_Information supplied_.
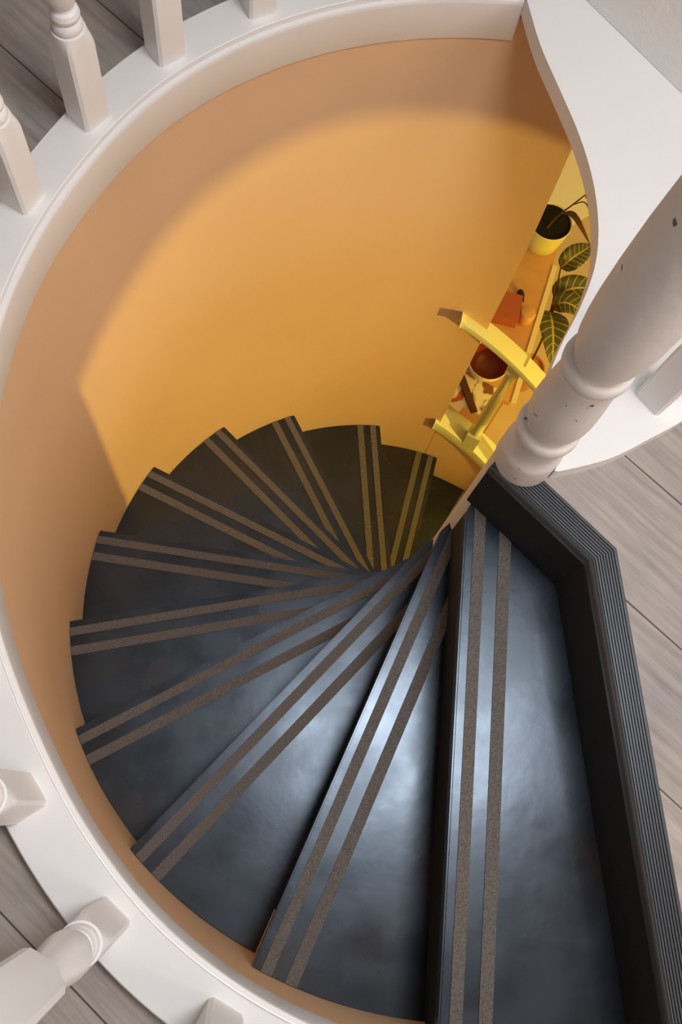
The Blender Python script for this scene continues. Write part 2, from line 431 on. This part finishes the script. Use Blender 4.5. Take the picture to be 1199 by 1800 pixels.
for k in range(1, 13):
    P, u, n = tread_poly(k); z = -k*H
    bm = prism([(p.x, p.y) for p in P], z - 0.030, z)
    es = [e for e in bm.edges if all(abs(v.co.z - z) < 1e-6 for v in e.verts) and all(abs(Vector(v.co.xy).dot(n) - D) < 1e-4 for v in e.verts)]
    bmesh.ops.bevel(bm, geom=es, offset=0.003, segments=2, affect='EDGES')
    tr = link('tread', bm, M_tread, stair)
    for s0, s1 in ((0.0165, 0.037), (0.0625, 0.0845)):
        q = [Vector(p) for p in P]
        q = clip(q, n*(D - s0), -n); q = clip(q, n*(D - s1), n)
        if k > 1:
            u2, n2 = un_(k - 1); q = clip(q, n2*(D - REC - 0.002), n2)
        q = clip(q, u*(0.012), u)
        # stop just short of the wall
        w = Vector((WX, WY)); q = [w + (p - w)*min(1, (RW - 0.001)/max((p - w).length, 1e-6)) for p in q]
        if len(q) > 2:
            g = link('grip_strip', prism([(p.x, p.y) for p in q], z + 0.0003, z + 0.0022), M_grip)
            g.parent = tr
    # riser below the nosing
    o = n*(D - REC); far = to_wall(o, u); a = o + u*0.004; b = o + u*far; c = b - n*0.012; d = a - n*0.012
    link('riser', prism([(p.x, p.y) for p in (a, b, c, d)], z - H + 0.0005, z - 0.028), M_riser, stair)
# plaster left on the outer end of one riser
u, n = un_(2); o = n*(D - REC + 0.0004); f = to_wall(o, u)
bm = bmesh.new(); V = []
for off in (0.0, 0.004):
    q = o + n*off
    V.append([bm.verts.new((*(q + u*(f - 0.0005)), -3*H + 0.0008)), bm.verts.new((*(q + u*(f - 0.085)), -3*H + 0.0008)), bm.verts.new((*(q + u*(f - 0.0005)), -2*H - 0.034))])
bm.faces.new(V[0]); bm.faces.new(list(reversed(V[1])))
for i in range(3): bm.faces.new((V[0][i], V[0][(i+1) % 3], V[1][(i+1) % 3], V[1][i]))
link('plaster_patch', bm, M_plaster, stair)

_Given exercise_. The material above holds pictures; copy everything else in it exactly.

_Exercise solution_.
The Blender Python script for this scene continues. Write part 2, from line 431 on. This part finishes the script. Use Blender 4.5. Take the picture to be 1199 by 1800 pixels.
for k in range(1, 13):
    P, u, n = tread_poly(k); z = -k*H
    bm = prism([(p.x, p.y) for p in P], z - 0.030, z)
    es = [e for e in bm.edges if all(abs(v.co.z - z) < 1e-6 for v in e.verts) and all(abs(Vector(v.co.xy).dot(n) - D) < 1e-4 for v in e.verts)]
    bmesh.ops.bevel(bm, geom=es, offset=0.003, segments=2, affect='EDGES')
    tr = link('tread', bm, M_tread, stair)
    for s0, s1 in ((0.0165, 0.037), (0.0625, 0.0845)):
        q = [Vector(p) for p in P]
        q = clip(q, n*(D - s0), -n); q = clip(q, n*(D - s1), n)
        if k > 1:
            u2, n2 = un_(k - 1); q = clip(q, n2*(D - REC - 0.002), n2)
        q = clip(q, u*(0.012), u)
        # stop just short of the wall
        w = Vector((WX, WY)); q = [w + (p - w)*min(1, (RW - 0.001)/max((p - w).length, 1e-6)) for p in q]
        if len(q) > 2:
            g = link('grip_strip', prism([(p.x, p.y) for p in q], z + 0.0003, z + 0.0022), M_grip)
            g.parent = tr
    # riser below the nosing
    o = n*(D - REC); far = to_wall(o, u); a = o + u*0.004; b = o + u*far; c = b - n*0.012; d = a - n*0.012
    link('riser', prism([(p.x, p.y) for p in (a, b, c, d)], z - H + 0.0005, z - 0.028), M_riser, stair)
# plaster left on the outer end of one riser
u, n = un_(2); o = n*(D - REC + 0.0004); f = to_wall(o, u)
bm = bmesh.new(); V = []
for off in (0.0, 0.004):
    q = o + n*off
    V.append([bm.verts.new((*(q + u*(f - 0.0005)), -3*H + 0.0008)), bm.verts.new((*(q + u*(f - 0.085)), -3*H + 0.0008)), bm.verts.new((*(q + u*(f - 0.0005)), -2*H - 0.034))])
bm.faces.new(V[0]); bm.faces.new(list(reversed(V[1])))
for i in range(3): bm.faces.new((V[0][i], V[0][(i+1) % 3], V[1][(i+1) % 3], V[1][i]))
link('plaster_patch', bm, M_plaster, stair)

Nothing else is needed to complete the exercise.